» EXERCISE REQUIREMENTS: Write out the listing, please, but only from its first line through the line containing "5), 'backrest', M['darkfab']))", exactly as given and without pictures.

Scene script records
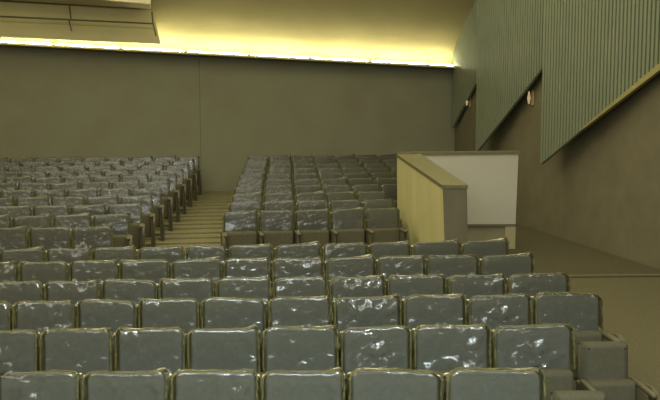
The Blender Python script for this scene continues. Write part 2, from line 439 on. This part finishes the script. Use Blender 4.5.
def end_bm():                                        # rounded aisle end board
    bm = bmesh.new(); prof = [(.10, 0), (.10, .58)]
    for i in range(9):
        t = math.pi / 2 * i / 8
        prof.append((-.27 - .16 * math.sin(t), .49 + .15 * math.cos(t)))
    prof += [(-.40, .30), (-.30, 0)]
    a = [bm.verts.new((0, y, z)) for y, z in prof]; b = [bm.verts.new((.035, y, z)) for y, z in prof]
    n = len(prof)
    for i in range(n): bm.faces.new((a[i], a[(i + 1) % n], b[(i + 1) % n], b[i]))
    bm.faces.new(a[::-1]); bm.faces.new(b); return bm
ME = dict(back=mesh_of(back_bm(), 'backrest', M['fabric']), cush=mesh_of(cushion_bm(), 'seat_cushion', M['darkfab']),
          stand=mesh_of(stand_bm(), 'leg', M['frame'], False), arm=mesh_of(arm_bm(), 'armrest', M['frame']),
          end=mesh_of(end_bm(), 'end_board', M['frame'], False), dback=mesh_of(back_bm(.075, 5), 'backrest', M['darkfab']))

def cover_mesh(seed, slack=1.0):
    """a clear bag pulled over the top of the backrest: front, sides and back as one crumpled skin"""
    rnd = random.Random(seed); off = Vector((rnd.uniform(0, 50), rnd.uniform(0, 50), rnd.uniform(0, 50)))
    hw, y0, y1, r = .266, -.045, .115, .035
    per = []                                          # rounded rectangle, with outward normal
    def arc(cx, cy, a0):
        for i in range(5):
            t = a0 + math.pi / 2 * i / 4; per.append((cx + r * math.cos(t), cy + r * math.sin(t), math.cos(t), math.sin(t)))
    NF = 26
    arc(-hw + r, y0 + r, math.pi)
    for i in range(1, NF): per.append((-hw + r + (2 * hw - 2 * r) * i / NF, y0, 0, -1))
    arc(hw - r, y0 + r, -math.pi / 2)
    for i in range(1, 3): per.append((hw, y0 + r + (y1 - y0 - 2 * r) * i / 3, 1, 0))
    arc(hw - r, y1 - r, 0)
    for i in range(1, 10): per.append((hw - r - (2 * hw - 2 * r) * i / 10, y1, 0, 1))
    arc(-hw + r, y1 - r, math.pi / 2)
    for i in range(1, 3): per.append((-hw, y1 - r - (y1 - y0 - 2 * r) * i / 3, -1, 0))
    NP = len(per)
    zb, zt = .60, TOP
    levels = [(zb + (zt - .010 - zb) * j / 15, 0, 1) for j in range(16)]
    levels += [(zt - .004, .004, .97), (zt + .001, .012, .86), (zt + .006, .022, .45), (zt + .009, .028, .05)]
    peak = rnd.choice((0, 0, -1, 1, 1)); ph = rnd.uniform(.015, .04); tilt = rnd.uniform(-.012, .012); sag = rnd.uniform(-.004, .012)
    yc = (y0 + y1) / 2
    bm = bmesh.new(); R = []
    for z, ins, sy in levels:
        ring = []
        for x, y, nx, ny in per:
            xx = x * (hw - ins) / hw; yy = yc + (y - yc) * sy
            u = (z - zb) / (zt - zb)
            p = Vector((x, y * 1.5, z)) + off
            n1 = 1 - abs(noise.noise(p * 7.0)) * 2            # long ridges
            n2 = 1 - abs(noise.noise(Vector((p.x * 14 + p.z * 9, p.y * 14, p.z * 12 - p.x * 7)))) * 2
            n3 = noise.noise(p * 26)
            amp = .45 + 2.0 * max(0, noise.noise(p * 3.3 + off))
            d = slack * amp * (.014 * n1 ** 3 + .012 * n2 ** 3 + .005 * n3)
            d += .016 * (1 - u) ** 2 * (.4 + noise.noise(p * 5))      # loose flare at the hem
            if u > .93: d *= .5
            zz = z + tilt * (xx / hw) * u - sag * math.cos(xx / hw * 1.3) * max(0, u - .8) * 5
            if peak: zz += ph * math.exp(-((xx - peak * (hw - .03)) / .035) ** 2) * max(0, u - .75) * 4
            zz += .006 * noise.noise(p * 9) * u
            if u > .8: zz -= max(0, yy - y0) * .34 * min(1, (u - .8) / .18)
            cn = max(0.0, (abs(xx) / hw - .70) / .30)
            if u > .85: zz -= .046 * cn * cn * min(1, (u - .85) / .13)
            if u < .12: zz += .03 * noise.noise(p * 6)
            yy2 = yy + ny * d + (z - .40) * .08
            ring.append(bm.verts.new((xx + nx * d * .25, yy2, zz)))
        R.append(ring)
    for a, b in zip(R, R[1:]):
        for i in range(NP): bm.faces.new((a[i], a[(i + 1) % NP], b[(i + 1) % NP], b[i]))
    bm.faces.new(R[-1])
    # lit rim of the bag, added as a yellowish flange running up one side, over the top and down the other
    left = [R[j][2].co.copy() for j in range(0, 19)]
    nR = 5 + NF - 1
    right = [R[j][nR + 2].co.copy() for j in range(0, 19)]
    topr = R[18]
    path = left + [R[19][5 + q].co.copy() for q in range(0, NF - 1, 2)] + right[::-1]
    sb = bmesh.new(); prev = None; np_ = len(path)
    for q, p in enumerate(path):
        a = path[max(q - 1, 0)]; b = path[min(q + 1, np_ - 1)]
        t = (b - a); t.y = 0
        if t.length < 1e-6: t = Vector((0, 0, 1))
        t.normalize(); out = Vector((-t.z, 0, t.x))
        w = .010 + .007 * noise.noise(p * 30 + off)
        jy = .006 * noise.noise(p * 18 - off)
        base = p - out * .006
        u = [sb.verts.new(base + Vector((0, -.004 + jy, 0))), sb.verts.new(p + out * w + Vector((0, jy * 1.5 - .002, 0))),
             sb.verts.new(base + Vector((0, .006 + jy, 0)))]
        if prev:
            for i in range(3): sb.faces.new((prev[i], prev[(i + 1) % 3], u[(i + 1) % 3], u[i]))
        prev = u
    return mesh_of(bm, 'plastic_cover', M['film']), mesh_of(sb, 'rim_glow', M['rim_glow'])
COVERS = [cover_mesh(100 + i, (1.0, .7, 1.15)[i % 3]) for i in range(9)] + [cover_mesh(300 + i, .28) for i in range(5)]
last_cover = [0]

def child(name, me, parent, x=0.0):
    o = bpy.data.objects.new(name, me); COL.objects.link(o); o.parent = parent; o.location.x = x; return o
def seat(x, y, z, rz, width, label, group, end_left=False, end_right=False, bare=False):
    root = thing('cinema_seat', label, 'seat', (x, y, z), group)
    root.rotation_euler.z = rz + random.uniform(-.014, .014); s = width / .55
    root.scale = (s, 1, .86 if bare else 1)
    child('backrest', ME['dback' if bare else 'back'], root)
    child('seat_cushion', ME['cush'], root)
    child('leg', ME['stand'], root, -.275 if not end_left else -.25); child('armrest', ME['arm'], root, -.275 if not end_left else -.255)
    if end_left: child('end_board', ME['end'], root, -.300)
    if end_right:
        child('leg', ME['stand'], root, .245); child('armrest', ME['arm'], root, .25); child('end_board', ME['end'], root, .266)
    if not bare:
        c = random.choice([i for i in (range(9, 14) if y > 8.4 + .8 * ((len(COL.objects) * 7) % 3) else range(9)) if i != last_cover[0]]); last_cover[0] = c
        pc = child('plastic_cover', COVERS[c][0], root); child('rim_glow', COVERS[c][1], pc)
    return root
N1 = ['first', 'second', 'third', 'fourth', 'fifth', 'sixth', 'seventh', 'eighth', 'ninth', 'tenth', 'eleventh', 'twelfth', 'thirteenth']
def nth(i): return 'endmost' if i == 0 else N1[i]

# near block: six rows on the flat floor; boundaries between seats measured along each row
near = [
    (4.86, 0.6, [-8, 80, 169, 260, 347, 445, 548]),
    (5.90, 2.6, [-37, 38, 113, 186, 261, 340, 413, 493, 577]),
    (6.90, 4.1, [-52, 11, 75, 137, 200, 267, 333, 403, 468, 534, 605]),
    (7.78, 4.7, [-15, 43, 100, 158, 215, 272, 329, 387, 448, 508, 572]),
    (8.87, 5.1, [-34, 17, 68, 118, 170, 223, 271, 325, 377, 427, 481, 536]),
    (9.86, 7.0, [-2, 45, 91, 137, 185, 228, 274, 322, 369, 412, 463, 510]),
]
ROWW = ['nearest row', 'second nearest row', 'third nearest row', 'fourth nearest row', 'fifth nearest row', 'row before the cross aisle']
def hit(px, y0, tan):
    fx = 0.0
    for _ in range(20):
        Y = y0 + tan * fx; fx = (px - 330) / F * (Y * math.cos(PITCH) + 1.48 * math.sin(PITCH))
    return fx, y0 + tan * fx
for i, (y0, ang, bl_) in enumerate(near):
    tan = math.tan(math.radians(ang))
    # smooth the measured widths a little so that no seat looks pinched
    pts = [hit(px, y0, tan) for px in bl_]
    m = len(pts) - 1
    for k in range(m):
        (xa, ya), (xb, yb) = pts[k], pts[k + 1]
        j = m - 1 - k
        lab = 'plastic-covered grey seat, %s from the right of the %s' % (nth(j), ROWW[i]) if j else 'plastic-covered grey seat at the right end of the %s' % ROWW[i]
        seat((xa + xb) / 2, (ya + yb) / 2, -.004, math.radians(ang), math.hypot(xb - xa, yb - ya), lab,
             'plastic-covered seats of the near block', end_right=(j == 0 and i > 1))
# two uncovered seats at the aisle end of the nearest rows
x0, yy = hit(580, 5.90, math.tan(math.radians(2.6)))
seat(x0 + .215, yy + .01, 0.0, math.radians(2.6), .40, 'bare dark brown seat without plastic at the aisle end of the second row', 'bare seats at the aisle end', end_right=True, bare=True)
x0, yy = hit(551, 4.86, 0)
seat(x0 + .20, yy, 0.0, math.radians(.6), .37, 'bare dark brown seat without plastic at the aisle end of the nearest row', 'bare seats at the aisle end', end_right=True, bare=True)

# rear blocks on the tiers
RZ = math.atan(.19)
TIER = ['first', 'second', 'third', 'fourth', 'fifth', 'sixth', 'seventh', 'eighth', 'ninth', 'tenth']
lefts = [-1.62, -1.64, -1.70, -1.76, -1.82, -1.87, -1.91, -1.95, -2.0, -2.05]
for n in range(10):
    xl = lefts[n]; w = .545
    lim = (1.08, 1.08, .95)[n] if n < 3 else .0824 * (13 + n) + .35
    cnt = int((lim - xl) / w + .15)
    for k in range(cnt):
        xc = xl + w * (k + .5)
        lab = 'plastic-covered olive seat, %s from the aisle steps, %s row of the centre rear block' % (nth(k), TIER[n])
        seat(xc, row_y(n, xc), tier_z(n) + .004, RZ, w * 1.01, lab, 'plastic-covered seats of the centre rear block', end_left=(k == 0), end_right=(k == cnt - 1))
for n in range(-1, 10):
    xr = -2.90 - .03 * (n + 1); w = .55; Yr = row_y(n, xr) if n >= 0 else 11.35 + .19 * (xr + 2.9)
    k = 0
    while True:
        xc = xr - w * (k + .5)
        Y = row_y(n, xc) if n >= 0 else 11.28 + .12 * (xc + 2.9)
        if xc / Y < -.402: break
        rn = 'front row' if n < 0 else '%s row' % N1[n + 1]
        lab = 'plastic-covered olive seat, %s from the aisle steps, %s of the left rear block' % (nth(k), rn)
        seat(xc, Y, (tier_z(n) + .004) if n >= 0 else .01, RZ if n >= 0 else math.atan(.12), w, lab, 'plastic-covered seats of the left rear block', end_right=(k == 0))
        k += 1
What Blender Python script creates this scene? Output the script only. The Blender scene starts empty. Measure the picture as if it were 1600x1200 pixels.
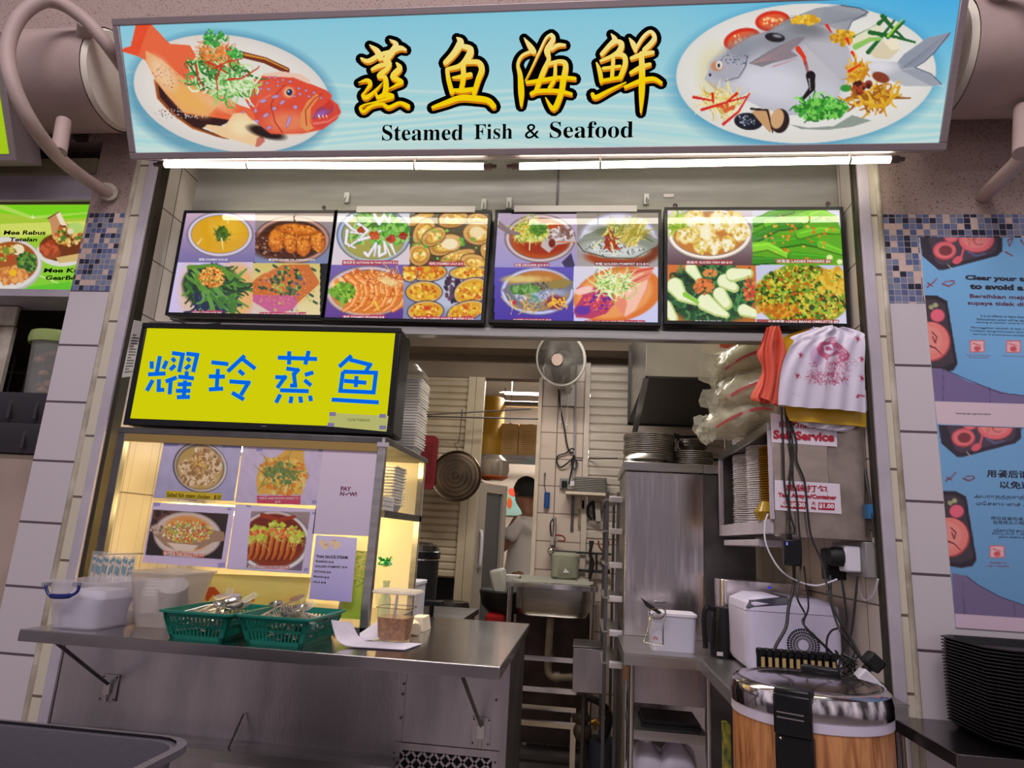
import bpy, bmesh, math, random
import numpy as np
from mathutils import Vector, Matrix
C = bpy.context.scene
COL = C.collection
# ---------------------------------------------------------------- camera
FPX = 1033.3
YAW, PIT, ROL = math.radians(6.83), math.radians(13.18), math.radians(-3.24)
fw = np.array([-math.sin(YAW)*math.cos(PIT), math.cos(YAW)*math.cos(PIT), math.sin(PIT)])
rt = np.array([math.cos(YAW), math.sin(YAW), 0.0])
dn = np.cross(fw, rt)
r2 = math.cos(ROL)*rt + math.sin(ROL)*dn
d2 = -math.sin(ROL)*rt + math.cos(ROL)*dn
CM = np.array([r2, d2, fw])
EYE = np.array([0, 0, 1.35])
cam = bpy.data.cameras.new('camera'); camo = bpy.data.objects.new('camera', cam); COL.objects.link(camo)
cam.sensor_fit = 'HORIZONTAL'; cam.sensor_width = 36; cam.lens = 36*FPX/1600
cam.clip_start = .05; cam.clip_end = 60
m = Matrix([[r2[0], -d2[0], -fw[0], 0], [r2[1], -d2[1], -fw[1], 0], [r2[2], -d2[2], -fw[2], 1.35], [0, 0, 0, 1]])
camo.matrix_world = m
C.camera = camo
# ---------------------------------------------------------------- world, hall lights, exposure
C.view_settings.view_transform = 'Standard'; C.view_settings.look = 'None'
C.view_settings.exposure = 0.0; C.view_settings.gamma = 1
w = bpy.data.worlds.new('hall_daylight'); C.world = w; w.use_nodes = True
wn, wl = w.node_tree.nodes, w.node_tree.links
bg = wn['Background']; tc = wn.new('ShaderNodeTexCoord'); sx = wn.new('ShaderNodeSeparateXYZ')
wl.new(tc.outputs['Generated'], sx.inputs[0])
cr = wn.new('ShaderNodeValToRGB')
mp = wn.new('ShaderNodeMapRange'); mp.inputs[1].default_value = -1; mp.inputs[2].default_value = 1
wl.new(sx.outputs[2], mp.inputs[0])
wl.new(mp.outputs[0], cr.inputs[0])
for i, (p, c) in enumerate([(0.0, (.06, .05, .06, 1)), (.42, (.16, .13, .16, 1)), (.5, (.62, .54, .60, 1)), (.58, (.70, .62, .68, 1)), (.72, (.24, .21, .23, 1)), (1.0, (.15, .13, .14, 1))]):
    e = cr.color_ramp.elements[i] if i < 2 else cr.color_ramp.elements.new(p)
    e.position = p; e.color = c
wz = wn.new('ShaderNodeTexNoise'); wz.inputs['Scale'].default_value = 5; wz.inputs['Detail'].default_value = 3
wm = wn.new('ShaderNodeMapping'); wm.inputs[3].default_value = (1, 1, .35); wl.new(tc.outputs['Generated'], wm.inputs[0]); wl.new(wm.outputs[0], wz.inputs['Vector'])
wr = wn.new('ShaderNodeMapRange'); wr.inputs[1].default_value = .38; wr.inputs[2].default_value = .62; wr.inputs[3].default_value = .12; wr.inputs[4].default_value = 2.1; wl.new(wz.outputs[0], wr.inputs[0])
wx = wn.new('ShaderNodeVectorMath'); wx.operation = 'SCALE'; wl.new(cr.outputs[0], wx.inputs[0]); wl.new(wr.outputs[0], wx.inputs['Scale'])
wl.new(wx.outputs[0], bg.inputs[0]); bg.inputs[1].default_value = 0.66
def area(name, loc, size, sizey, power, col, rot):
    l = bpy.data.lights.new(name, 'AREA'); l.shape = 'RECTANGLE'; l.size = size; l.size_y = sizey
    l.energy = power; l.color = col
    o = bpy.data.objects.new(name, l); COL.objects.link(o); o.location = loc; o.rotation_euler = rot
    return o
area('hall_ceiling_light', (-0.4, -1.0, 5.7), 4.0, 1.0, 150, (1, .92, .96), (math.radians(42), 0, 0))
area('hall_tube_row', (-0.35, -1.6, 4.69), 4.6, .16, 22, (1, .97, .95), (math.radians(50), 0, 0))
area('kitchen_ceiling_light', (-0.1, 3.6, 3.02), 1.6, .3, 44, (1, .94, .84), (0, 0, 0))
area('back_room_light', (-0.4, 6.3, 2.9), 1.2, .3, 75, (1, .95, .88), (0, 0, 0))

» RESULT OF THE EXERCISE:
The Blender Python script for this scene continues. Write part 2, from line 439 on. This part finishes the script. Use Blender 4.5.
def end_bm():                                        # rounded aisle end board
    bm = bmesh.new(); prof = [(.10, 0), (.10, .58)]
    for i in range(9):
        t = math.pi / 2 * i / 8
        prof.append((-.27 - .16 * math.sin(t), .49 + .15 * math.cos(t)))
    prof += [(-.40, .30), (-.30, 0)]
    a = [bm.verts.new((0, y, z)) for y, z in prof]; b = [bm.verts.new((.035, y, z)) for y, z in prof]
    n = len(prof)
    for i in range(n): bm.faces.new((a[i], a[(i + 1) % n], b[(i + 1) % n], b[i]))
    bm.faces.new(a[::-1]); bm.faces.new(b); return bm
ME = dict(back=mesh_of(back_bm(), 'backrest', M['fabric']), cush=mesh_of(cushion_bm(), 'seat_cushion', M['darkfab']),
          stand=mesh_of(stand_bm(), 'leg', M['frame'], False), arm=mesh_of(arm_bm(), 'armrest', M['frame']),
          end=mesh_of(end_bm(), 'end_board', M['frame'], False), dback=mesh_of(back_bm(.075, 5), 'backrest', M['darkfab']))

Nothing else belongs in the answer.